Tikki Tikki Tembo: real folktale? From where?

Can’t respond to the OP, but thanks for the memory. Some cousins I rarely saw had this book, and I remember making a game of reading it with them (we’d each read one page, then pass the book). I’m pretty sure I haven’t thought about that in at least 35 years.

I think jovan’s posts have solved the issue, but I just wanted to point out a variant. It has the old person with ladder as in the OP. This paragraph is from Fanny Hagen Mayer’s article “Japanese Folk Humor” in *Asian Folklore Studies * (1982), P. 190:

“A couple thought a long name would insure a long life for their child. They went to the temple to ask the priest to name him, but they lost their little son when he fell into the well in their yard. While the parents ran to a neighbor to borrow a ladder and to explain to the deaf old woman why they needed it, Chôgiri-chôgiri-itchôgiri-nichôgiri-chôgiri-chôgiri-chôzaburo-anoyama-kanoyama-kayakiriyama-no-zutten-fudabô-no-tobatate-basa-no-nodokubiki-no-tongarime drowned (Mizusawa 1969b: 468-469). This is rather sardonic humor, but the tale is well distributed in Japan.”

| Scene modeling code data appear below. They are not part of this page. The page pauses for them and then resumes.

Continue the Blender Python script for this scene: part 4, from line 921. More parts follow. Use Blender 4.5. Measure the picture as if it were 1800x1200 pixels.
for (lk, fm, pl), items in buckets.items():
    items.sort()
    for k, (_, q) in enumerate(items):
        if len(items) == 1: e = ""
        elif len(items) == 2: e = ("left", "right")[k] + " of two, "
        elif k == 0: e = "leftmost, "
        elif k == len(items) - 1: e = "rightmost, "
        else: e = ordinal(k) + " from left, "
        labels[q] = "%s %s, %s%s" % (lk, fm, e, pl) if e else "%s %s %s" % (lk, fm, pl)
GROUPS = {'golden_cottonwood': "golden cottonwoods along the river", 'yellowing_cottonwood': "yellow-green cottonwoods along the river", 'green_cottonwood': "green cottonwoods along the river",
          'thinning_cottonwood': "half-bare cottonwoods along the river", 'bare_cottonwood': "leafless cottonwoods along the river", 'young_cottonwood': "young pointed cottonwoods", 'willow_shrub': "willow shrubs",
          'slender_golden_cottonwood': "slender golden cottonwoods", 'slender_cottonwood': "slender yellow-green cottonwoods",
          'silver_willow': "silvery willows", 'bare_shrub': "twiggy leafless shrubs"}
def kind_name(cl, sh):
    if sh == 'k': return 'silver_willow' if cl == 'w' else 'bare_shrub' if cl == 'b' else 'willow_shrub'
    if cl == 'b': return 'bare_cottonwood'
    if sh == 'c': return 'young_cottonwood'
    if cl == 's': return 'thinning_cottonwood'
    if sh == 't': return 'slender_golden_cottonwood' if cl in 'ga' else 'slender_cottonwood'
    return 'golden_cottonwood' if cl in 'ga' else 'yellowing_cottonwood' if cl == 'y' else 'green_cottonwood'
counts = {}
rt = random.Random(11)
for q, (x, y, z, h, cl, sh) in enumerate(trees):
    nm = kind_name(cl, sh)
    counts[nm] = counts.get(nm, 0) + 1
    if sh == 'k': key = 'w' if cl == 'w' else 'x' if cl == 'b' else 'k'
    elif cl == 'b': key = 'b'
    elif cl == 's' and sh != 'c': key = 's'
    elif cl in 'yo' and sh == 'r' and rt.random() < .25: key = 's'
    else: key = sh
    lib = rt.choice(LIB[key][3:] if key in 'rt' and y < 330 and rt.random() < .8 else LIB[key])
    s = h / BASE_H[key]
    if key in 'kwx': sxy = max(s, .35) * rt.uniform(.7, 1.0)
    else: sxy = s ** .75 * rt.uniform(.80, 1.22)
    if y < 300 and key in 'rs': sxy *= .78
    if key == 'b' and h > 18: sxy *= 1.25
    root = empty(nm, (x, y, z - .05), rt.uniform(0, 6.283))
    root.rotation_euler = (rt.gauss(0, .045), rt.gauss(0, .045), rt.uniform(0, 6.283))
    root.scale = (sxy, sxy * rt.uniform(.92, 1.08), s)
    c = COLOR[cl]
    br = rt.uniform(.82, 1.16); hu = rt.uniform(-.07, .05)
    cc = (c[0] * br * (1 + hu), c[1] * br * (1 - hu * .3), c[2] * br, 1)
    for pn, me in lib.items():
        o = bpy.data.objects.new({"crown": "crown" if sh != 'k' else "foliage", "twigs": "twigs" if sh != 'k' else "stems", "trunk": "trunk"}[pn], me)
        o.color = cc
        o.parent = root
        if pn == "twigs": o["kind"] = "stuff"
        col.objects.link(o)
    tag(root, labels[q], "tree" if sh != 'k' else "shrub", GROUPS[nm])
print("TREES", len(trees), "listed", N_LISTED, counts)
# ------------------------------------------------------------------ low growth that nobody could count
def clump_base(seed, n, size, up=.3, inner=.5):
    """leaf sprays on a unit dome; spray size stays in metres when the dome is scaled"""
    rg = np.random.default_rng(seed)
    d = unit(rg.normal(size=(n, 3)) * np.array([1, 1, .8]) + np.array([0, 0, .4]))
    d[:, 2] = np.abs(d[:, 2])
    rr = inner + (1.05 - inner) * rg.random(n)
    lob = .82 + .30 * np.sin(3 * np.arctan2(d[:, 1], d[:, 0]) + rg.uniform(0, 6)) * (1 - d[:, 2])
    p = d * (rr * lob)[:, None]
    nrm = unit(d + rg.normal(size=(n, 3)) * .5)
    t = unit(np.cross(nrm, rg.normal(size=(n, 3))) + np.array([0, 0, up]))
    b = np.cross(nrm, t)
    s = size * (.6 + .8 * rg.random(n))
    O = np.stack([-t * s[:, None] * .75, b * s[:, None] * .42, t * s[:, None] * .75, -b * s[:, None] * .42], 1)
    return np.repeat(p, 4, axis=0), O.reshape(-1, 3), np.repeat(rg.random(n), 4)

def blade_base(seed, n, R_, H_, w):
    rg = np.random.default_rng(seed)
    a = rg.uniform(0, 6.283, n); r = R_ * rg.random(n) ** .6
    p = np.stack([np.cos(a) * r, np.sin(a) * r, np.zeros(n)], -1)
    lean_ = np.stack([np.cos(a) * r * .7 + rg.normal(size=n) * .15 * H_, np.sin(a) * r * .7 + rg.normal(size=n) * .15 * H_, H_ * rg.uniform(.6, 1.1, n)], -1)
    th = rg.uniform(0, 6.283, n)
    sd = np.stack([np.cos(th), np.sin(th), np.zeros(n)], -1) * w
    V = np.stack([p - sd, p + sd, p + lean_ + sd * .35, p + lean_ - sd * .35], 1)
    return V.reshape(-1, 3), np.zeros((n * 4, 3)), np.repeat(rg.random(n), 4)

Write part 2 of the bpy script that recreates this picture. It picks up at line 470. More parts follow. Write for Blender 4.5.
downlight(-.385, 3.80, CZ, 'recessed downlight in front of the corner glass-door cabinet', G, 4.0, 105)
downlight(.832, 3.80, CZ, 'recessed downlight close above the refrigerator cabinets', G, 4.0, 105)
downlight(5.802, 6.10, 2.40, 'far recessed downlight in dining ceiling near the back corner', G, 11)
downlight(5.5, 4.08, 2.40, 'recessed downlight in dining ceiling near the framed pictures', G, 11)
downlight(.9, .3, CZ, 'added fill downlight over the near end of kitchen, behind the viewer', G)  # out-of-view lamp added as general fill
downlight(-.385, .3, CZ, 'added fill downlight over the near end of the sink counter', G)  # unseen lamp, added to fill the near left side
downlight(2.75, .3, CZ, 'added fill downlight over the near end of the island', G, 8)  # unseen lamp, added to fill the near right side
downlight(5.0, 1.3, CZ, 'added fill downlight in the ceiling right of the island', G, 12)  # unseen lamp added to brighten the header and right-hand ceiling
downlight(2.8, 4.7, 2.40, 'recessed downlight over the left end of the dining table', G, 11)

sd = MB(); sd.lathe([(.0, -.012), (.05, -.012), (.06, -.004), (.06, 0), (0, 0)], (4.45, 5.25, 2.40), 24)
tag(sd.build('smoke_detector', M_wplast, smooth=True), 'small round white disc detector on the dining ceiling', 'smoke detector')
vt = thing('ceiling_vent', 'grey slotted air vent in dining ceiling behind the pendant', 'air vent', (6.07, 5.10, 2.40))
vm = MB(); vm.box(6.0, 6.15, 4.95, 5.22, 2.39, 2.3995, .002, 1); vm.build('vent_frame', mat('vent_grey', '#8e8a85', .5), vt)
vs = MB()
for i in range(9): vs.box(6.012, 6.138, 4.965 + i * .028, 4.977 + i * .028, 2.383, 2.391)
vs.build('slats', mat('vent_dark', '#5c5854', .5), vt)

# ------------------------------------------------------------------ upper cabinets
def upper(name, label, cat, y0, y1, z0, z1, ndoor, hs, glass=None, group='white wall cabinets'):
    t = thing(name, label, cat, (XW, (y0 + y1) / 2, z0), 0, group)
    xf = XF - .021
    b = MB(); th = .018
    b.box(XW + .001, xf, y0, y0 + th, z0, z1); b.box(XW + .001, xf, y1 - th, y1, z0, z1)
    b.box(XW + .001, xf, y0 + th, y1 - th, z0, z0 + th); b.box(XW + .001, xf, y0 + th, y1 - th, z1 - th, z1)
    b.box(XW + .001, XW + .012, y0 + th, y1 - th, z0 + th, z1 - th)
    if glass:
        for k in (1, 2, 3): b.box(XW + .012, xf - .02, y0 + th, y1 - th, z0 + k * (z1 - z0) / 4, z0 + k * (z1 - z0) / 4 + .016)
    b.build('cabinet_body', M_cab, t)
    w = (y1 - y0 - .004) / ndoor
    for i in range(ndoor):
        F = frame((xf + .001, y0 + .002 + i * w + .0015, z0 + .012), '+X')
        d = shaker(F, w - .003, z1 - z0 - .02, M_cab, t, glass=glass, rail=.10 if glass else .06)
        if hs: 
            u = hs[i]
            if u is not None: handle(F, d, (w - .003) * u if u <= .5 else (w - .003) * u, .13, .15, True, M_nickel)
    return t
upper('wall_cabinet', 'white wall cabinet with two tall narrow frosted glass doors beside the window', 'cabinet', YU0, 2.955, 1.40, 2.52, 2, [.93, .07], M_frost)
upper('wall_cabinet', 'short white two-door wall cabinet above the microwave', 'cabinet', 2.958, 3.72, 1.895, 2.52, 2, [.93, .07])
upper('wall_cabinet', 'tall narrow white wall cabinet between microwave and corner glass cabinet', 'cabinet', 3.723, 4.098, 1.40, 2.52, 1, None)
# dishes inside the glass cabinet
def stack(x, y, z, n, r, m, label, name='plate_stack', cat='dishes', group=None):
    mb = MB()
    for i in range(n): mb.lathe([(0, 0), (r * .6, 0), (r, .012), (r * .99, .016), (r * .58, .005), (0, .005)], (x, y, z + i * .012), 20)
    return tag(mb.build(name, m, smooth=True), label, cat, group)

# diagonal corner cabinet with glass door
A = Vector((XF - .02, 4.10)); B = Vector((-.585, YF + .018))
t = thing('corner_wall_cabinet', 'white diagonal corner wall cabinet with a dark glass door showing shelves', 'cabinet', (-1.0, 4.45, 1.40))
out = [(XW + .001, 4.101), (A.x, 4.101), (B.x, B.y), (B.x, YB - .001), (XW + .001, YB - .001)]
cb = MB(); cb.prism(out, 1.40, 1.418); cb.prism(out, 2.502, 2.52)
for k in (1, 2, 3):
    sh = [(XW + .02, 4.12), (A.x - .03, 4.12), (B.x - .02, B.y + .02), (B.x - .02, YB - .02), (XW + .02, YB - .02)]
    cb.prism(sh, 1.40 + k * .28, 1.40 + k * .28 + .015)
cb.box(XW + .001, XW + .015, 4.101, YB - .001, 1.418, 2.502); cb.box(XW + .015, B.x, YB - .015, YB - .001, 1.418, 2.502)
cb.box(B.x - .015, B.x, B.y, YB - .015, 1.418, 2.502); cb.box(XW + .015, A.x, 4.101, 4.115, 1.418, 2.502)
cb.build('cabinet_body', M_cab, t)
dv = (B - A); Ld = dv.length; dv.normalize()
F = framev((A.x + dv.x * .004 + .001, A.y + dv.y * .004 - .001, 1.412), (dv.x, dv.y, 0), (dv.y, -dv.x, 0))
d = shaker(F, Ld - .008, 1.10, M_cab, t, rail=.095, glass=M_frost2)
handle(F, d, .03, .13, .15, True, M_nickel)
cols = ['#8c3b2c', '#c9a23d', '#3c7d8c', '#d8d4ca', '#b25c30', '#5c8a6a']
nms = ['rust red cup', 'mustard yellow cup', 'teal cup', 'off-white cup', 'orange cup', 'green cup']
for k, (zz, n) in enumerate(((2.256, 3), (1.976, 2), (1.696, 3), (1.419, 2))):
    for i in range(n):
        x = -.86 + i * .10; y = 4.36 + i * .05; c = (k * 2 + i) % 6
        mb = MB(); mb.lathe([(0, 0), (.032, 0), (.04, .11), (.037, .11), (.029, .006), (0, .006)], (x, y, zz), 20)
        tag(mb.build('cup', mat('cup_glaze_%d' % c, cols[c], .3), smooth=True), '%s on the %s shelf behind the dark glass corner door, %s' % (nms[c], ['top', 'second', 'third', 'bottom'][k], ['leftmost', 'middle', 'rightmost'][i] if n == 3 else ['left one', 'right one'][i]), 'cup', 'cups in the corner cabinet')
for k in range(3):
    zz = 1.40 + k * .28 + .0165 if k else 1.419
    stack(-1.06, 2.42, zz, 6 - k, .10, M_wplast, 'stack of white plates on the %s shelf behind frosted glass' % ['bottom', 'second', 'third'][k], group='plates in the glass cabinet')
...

Keigo Seki classifies this as Tale Type # 456, “The Child with a Long Name: A father hopes that his child will live long and gives him a very long name. The child falls into a well. While the father is calling the child’s name for help, the child dies. Spead all over Japan.” (“Types of the Japanese Folktale,” Asian Folklore Studies 1966).

It seems to be required that the child die in the traditional versions, but it’s not at all uncommon for a modern storyteller to be horrified by the traditional material and change it to a happy ending. The sibling with a shorter / more normal name seems to be authorial invention here.

Given that the story seems to be ubiquitous in Japan, I’m really curious about why Mosel set her telling in China. Did she hear the story as a Chinese tale, or did she decide that China made a more interesting setting?

When was the book published? China might have been a more politically correct choice at the time.